Spool vs reel – for native English speakers (or very advanced non-natives) Does anyone know the difference between a spool and a reel? I got the impression they were synonyms, but in cave-diving, for instance, they are not quite the same (I discovered this through Google - I don’t know anything about cave-diving). Thanks for your help!
Sep 2, 2018 11:47 AM
Answers · 15
In Britain it is common to refer to a 'reel of cotton' when speaking of a spool of sewing thread. I have many sewing friends who use this expression.
September 2, 2018
Hi Mikkel, just of the top of my head... A spool simply holds a line (thread/cord/rope/cable/etc). You take the line from the spool. A reel is for gathering line, and usually works with some kind of winding mechanism. I checked image searches for both words, and reel tends to refer to fishing, film or audio tape. That's a general start - does anyone else have anything to add?
September 2, 2018
This is a very interesting question. The best answer I can give is that they are used in colocations, and we have customary or traditional choices that are used in different contexts. I am going to give some examples off the top of my head. I am not going to try to reverse-engineer the reasons why we use the words we use. We speak of "a spool of thread," never a "reel." The device for winding up fishing line is always a "fishing reel," never a "spool." Camera film for a still camera--a meter or two of film, wound into a cylinder that is longer than it is wide--is "a spool of film," never a reel.
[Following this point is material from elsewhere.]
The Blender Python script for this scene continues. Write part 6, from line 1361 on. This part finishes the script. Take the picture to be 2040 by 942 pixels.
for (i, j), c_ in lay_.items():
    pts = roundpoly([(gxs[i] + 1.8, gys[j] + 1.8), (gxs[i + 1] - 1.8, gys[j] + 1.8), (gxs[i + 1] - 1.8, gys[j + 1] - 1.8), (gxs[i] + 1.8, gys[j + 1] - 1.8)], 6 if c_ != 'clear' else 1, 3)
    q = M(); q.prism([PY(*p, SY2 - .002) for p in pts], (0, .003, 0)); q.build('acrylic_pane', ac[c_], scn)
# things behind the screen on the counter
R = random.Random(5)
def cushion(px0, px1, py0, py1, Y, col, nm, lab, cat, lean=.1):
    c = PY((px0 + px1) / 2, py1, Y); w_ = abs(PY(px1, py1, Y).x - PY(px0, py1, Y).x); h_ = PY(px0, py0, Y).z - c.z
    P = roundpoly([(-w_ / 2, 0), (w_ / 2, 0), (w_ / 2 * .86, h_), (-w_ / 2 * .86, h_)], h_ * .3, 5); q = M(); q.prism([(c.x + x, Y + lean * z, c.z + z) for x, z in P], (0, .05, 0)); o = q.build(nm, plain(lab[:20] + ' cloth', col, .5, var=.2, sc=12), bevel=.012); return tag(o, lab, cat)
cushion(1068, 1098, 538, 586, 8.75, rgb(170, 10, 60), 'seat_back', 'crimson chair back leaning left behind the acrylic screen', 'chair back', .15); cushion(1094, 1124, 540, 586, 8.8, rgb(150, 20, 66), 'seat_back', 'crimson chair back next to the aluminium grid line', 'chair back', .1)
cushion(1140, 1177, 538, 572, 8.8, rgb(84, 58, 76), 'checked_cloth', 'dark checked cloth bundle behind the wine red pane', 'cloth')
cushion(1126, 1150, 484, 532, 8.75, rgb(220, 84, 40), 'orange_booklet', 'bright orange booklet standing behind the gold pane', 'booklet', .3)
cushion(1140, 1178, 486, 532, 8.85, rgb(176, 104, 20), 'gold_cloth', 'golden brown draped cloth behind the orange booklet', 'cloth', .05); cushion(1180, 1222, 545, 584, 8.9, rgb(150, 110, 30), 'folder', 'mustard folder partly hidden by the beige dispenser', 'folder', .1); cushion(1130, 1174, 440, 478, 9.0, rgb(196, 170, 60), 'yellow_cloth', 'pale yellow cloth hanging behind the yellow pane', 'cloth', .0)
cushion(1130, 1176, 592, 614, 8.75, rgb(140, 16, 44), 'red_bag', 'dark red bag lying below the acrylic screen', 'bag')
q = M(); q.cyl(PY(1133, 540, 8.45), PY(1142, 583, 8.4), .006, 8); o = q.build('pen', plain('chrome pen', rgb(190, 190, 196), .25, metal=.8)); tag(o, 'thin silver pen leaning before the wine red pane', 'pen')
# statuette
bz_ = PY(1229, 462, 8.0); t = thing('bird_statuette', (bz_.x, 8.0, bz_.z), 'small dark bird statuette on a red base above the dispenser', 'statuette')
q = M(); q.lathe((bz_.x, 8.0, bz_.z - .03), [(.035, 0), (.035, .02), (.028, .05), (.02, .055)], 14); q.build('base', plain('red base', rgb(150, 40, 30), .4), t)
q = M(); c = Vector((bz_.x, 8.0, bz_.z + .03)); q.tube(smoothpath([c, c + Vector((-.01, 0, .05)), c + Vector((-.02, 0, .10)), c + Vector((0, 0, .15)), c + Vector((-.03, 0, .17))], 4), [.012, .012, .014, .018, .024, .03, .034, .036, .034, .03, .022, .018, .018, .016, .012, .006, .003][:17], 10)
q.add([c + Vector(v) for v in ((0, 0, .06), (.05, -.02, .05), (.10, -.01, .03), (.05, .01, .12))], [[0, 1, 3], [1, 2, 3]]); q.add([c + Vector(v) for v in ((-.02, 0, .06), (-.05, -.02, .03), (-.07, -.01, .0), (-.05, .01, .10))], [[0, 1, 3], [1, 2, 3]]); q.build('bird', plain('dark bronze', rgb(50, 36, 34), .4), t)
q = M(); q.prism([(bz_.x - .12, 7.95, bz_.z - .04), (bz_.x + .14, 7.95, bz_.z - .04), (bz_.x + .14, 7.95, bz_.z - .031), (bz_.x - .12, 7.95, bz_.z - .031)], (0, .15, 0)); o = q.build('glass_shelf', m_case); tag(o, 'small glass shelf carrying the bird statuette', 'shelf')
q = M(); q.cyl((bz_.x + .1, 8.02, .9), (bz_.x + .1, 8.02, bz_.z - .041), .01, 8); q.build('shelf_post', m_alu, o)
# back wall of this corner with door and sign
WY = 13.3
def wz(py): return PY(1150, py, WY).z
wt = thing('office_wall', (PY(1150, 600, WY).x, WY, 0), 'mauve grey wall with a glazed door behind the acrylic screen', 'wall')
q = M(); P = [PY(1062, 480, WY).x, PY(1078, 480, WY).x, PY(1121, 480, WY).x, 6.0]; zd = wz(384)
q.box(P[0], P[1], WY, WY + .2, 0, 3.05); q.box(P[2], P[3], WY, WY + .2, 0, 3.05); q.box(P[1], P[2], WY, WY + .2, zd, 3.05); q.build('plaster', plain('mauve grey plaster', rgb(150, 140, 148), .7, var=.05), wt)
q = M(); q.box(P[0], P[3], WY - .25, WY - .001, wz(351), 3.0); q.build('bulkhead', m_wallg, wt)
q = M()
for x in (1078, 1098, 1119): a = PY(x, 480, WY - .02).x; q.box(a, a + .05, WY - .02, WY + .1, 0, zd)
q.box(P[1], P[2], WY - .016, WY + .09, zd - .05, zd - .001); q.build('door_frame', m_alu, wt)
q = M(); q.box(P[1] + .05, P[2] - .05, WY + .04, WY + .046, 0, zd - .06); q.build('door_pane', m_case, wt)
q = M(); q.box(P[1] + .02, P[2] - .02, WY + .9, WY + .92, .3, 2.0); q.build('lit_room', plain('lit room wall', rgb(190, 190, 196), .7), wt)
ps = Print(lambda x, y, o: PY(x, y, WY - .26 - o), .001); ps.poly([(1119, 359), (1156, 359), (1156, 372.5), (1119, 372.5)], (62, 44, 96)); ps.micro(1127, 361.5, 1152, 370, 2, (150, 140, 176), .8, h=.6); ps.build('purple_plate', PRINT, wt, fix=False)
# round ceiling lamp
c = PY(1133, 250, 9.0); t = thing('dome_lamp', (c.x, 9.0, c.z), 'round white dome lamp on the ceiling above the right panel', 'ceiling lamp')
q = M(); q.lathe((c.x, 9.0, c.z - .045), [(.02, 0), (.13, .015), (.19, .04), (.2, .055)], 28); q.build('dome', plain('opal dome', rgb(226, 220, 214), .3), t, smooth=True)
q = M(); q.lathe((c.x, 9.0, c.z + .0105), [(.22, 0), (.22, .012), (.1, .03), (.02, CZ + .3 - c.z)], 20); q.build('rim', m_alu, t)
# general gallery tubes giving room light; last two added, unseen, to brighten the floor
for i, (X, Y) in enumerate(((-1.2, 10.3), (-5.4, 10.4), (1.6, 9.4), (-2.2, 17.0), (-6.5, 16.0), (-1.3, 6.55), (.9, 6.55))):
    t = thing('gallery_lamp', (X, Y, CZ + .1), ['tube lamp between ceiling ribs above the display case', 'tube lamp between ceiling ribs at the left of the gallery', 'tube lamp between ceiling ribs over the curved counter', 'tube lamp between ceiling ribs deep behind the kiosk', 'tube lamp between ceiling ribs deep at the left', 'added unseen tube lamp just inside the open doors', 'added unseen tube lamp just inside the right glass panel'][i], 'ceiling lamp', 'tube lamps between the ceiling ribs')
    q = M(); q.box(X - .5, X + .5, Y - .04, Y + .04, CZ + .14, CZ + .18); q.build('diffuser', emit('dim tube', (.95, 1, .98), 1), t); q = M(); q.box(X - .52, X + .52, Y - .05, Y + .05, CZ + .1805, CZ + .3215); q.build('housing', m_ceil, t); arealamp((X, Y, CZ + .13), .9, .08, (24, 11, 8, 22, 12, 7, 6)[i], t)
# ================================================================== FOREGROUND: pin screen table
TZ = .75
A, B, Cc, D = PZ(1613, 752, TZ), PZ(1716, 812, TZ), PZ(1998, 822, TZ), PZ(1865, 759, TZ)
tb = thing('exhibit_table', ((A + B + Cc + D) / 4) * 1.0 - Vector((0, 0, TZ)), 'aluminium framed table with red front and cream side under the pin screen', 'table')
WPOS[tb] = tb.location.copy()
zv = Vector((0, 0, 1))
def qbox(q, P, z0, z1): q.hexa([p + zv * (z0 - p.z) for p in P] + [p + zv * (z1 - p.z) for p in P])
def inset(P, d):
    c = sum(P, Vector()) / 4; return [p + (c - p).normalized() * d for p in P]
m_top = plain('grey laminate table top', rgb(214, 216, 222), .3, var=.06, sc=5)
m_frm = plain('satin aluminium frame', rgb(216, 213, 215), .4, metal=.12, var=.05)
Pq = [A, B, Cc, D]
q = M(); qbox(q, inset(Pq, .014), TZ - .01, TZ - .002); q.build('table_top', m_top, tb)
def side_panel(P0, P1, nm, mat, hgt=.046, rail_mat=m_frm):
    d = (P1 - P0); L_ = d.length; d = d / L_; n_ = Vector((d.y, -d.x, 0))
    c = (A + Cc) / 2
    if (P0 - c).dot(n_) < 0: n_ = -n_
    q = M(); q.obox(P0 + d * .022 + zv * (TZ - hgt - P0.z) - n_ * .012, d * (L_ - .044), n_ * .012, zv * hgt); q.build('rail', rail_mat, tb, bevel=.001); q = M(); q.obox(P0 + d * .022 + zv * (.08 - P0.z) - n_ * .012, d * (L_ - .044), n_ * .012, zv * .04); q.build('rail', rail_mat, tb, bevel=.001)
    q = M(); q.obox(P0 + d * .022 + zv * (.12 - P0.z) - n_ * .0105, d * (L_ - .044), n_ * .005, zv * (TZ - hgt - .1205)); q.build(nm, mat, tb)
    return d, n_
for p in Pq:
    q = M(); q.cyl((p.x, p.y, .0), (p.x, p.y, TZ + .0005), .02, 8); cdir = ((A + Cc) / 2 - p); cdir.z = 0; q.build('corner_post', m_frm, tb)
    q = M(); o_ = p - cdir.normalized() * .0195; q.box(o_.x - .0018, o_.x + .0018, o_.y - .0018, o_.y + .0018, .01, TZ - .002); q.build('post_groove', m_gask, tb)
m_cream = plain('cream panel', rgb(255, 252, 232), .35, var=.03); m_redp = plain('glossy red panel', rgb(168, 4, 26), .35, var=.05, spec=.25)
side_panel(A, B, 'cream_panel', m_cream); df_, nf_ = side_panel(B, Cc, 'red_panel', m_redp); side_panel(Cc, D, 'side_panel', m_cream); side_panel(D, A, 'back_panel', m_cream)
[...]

Movie film, hundreds of feet long, is wound on a large, flat, circular "reel." To the best of my recollection, the film can be "wound on a reel" or "spooled on a reel," but even though the verb "spooled" can be used, the holder is a "reel." Old-fashioned magnetic recording tape also is wound on a "reel," and the old-fashioned machines are called "reel-to-reel tape recorders." Here is one special case. The thread for a sewing machine comes on a spool, but before it can be used, some of it has to be wound onto a very small reel which is always called a "bobbin." As far as I know, it is always called a "bobbin," and the word "bobbin" is not used for anything else. Another word, "coil," refers to rope, hose, cable, or wire, that has been wound into a circular shape with many turns. Using wire as the example, we can say that the wire has been coiled. The coil can be freestanding, or it can be wound around some kind of central holder. That holder can be called a spool, reel, or core. "Coil" can also mean the combination of a spool together with the coil of wire that is wound around it. P.S. The operation of bringing an airplane jet engine up to full takeoff speed is called "spooling it up."
September 2, 2018
Hello Mikkel. I would say that spool and reel are sometimes referred to synonymously. However, I would define the difference as being - A reel refers to the material/object; for example cotton, cord, wire, hosepipe etc. being rolled around something, the spool. The spool could be just a simple stick/twig or a more sophisticated design for a particular purpose. A common example would be fishing with a rod and line. You cast out the line, then, using the spool rewind (reel in) the line. Probably within the context of cave diving this would be a safety line which can be rolled/reeled out and then rolled/reeled back again. I hope this id useful to you.
September 2, 2018
To me, they are sometimes synonyms, although slightly different. A spool is usually wider than a reel. e.g. you have (had?) a reel of film, and a spool of cotton. Therefore, on a reel you usually have a single turn per layer, whereas a spool has many parallel turns per layer. Although - from memory, electrical cable comes on reels, not spools, so there are probably exceptions!